In an era where artificial intelligence is rapidly reshaping the creative landscape, not every artist is ready to embrace it. For Billy Corgan, frontman of The Smashing Pumpkins, the line is clear—and firmly drawn.
Speaking candidly on the podcast And the Writer Is…, Corgan didn’t hedge his stance. “I refuse, refuse, patently refuse to use AI in my music creation,” he said. For him, this isn’t just a preference—it’s a philosophical boundary.
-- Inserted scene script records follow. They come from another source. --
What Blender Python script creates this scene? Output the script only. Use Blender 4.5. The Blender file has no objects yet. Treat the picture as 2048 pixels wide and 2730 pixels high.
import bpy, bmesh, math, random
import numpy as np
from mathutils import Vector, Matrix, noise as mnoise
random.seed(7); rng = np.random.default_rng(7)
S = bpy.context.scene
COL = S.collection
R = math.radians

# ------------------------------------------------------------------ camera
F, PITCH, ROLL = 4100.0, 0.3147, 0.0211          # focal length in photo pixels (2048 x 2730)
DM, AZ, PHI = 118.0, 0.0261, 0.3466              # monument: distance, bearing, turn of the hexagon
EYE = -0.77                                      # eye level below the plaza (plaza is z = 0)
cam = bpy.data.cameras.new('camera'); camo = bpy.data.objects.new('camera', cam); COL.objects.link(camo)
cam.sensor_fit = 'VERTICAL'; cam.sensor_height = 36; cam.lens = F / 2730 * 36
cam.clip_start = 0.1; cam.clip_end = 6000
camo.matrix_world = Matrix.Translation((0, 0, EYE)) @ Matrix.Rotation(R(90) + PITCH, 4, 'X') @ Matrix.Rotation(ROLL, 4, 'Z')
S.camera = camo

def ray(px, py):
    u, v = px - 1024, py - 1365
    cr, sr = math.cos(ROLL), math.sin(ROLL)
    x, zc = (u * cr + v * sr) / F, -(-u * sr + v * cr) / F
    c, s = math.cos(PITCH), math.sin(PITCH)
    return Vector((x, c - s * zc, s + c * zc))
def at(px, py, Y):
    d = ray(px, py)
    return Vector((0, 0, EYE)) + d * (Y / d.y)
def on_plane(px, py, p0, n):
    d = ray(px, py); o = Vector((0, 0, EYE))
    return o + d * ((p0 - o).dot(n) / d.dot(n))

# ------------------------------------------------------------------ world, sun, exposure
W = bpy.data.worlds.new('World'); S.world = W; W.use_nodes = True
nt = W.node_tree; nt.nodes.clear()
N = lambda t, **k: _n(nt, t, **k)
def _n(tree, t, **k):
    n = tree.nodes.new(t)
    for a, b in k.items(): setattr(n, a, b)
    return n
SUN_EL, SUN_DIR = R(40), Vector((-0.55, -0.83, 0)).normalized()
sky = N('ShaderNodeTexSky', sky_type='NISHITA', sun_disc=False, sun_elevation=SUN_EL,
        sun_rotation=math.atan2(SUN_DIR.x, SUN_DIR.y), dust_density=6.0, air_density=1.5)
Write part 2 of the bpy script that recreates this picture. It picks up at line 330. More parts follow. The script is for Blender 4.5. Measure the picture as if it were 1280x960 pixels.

Corgan frames AI as something far more ominous than a helpful tool. “To me, it’s a deal with the devil. Simple,” he explained, invoking mythological imagery like Prometheus stealing fire. In his view, leaning into AI isn’t innovation—it’s self-destruction. “You’re literally leaning into the thing that will destroy you. Period.”
At the heart of his argument is a deep belief in the human struggle behind art. The very challenges that AI promises to eliminate—creative pressure, doubt, and the fear of having nothing left to say—are, to Corgan, essential ingredients of meaningful songwriting.
“The pressure, the inspiration, the soul searching, the ‘I’m not sure I got anything else to say’—that’s all part of the journey,” he said. Removing those elements doesn’t enhance creativity; it strips it of its soul.
Instead, Corgan champions collaboration with real people. Not perfect people, but human ones—flawed, emotional, and alive. “I’d rather work with a real person with real feelings and real blood coursing through their veins,” he said. Even conflict, he argues, has value. Disputes over publishing splits or creative direction are signs that something meaningful exists in the first place.
“If we’re arguing,” he noted, “it means there’s something of value that we’re arguing over.”
Corgan also sees artistic uncertainty not as a weakness, but as a catalyst. The struggle to find a new chord, a fresh idea, or a different voice is where the “magic” happens. It’s an uncomfortable process—but one he believes is worth preserving at all costs.
His concerns extend beyond individual artistry to the broader creative economy. In a stark warning, Corgan suggested that the industry’s growing reliance on AI could lead to its own undoing. “We’re flirting with the thing that will destroy us as an economy, as a business, as a movement,” he said. “We’re asking to be eradicated.”
He also raised concerns about data and ownership, pointing out that artists are effectively feeding the very systems that may replace them. “We’re giving them our information. They already have all our other information.”
Corgan isn’t alone in his skepticism. David Byrne, former frontman of Talking Heads, has similarly criticized AI for “sucking up human knowledge,” though he concedes it can serve as a limited tool when used carefully.
Still, Corgan’s stance is among the most uncompromising. In a time when many artists are experimenting with AI as a collaborator, he’s choosing to double down on humanity—on imperfection, struggle, and the unpredictable spark that comes from real human experience.
For Corgan, the message is simple: the future of art shouldn’t come at the cost of what makes it human.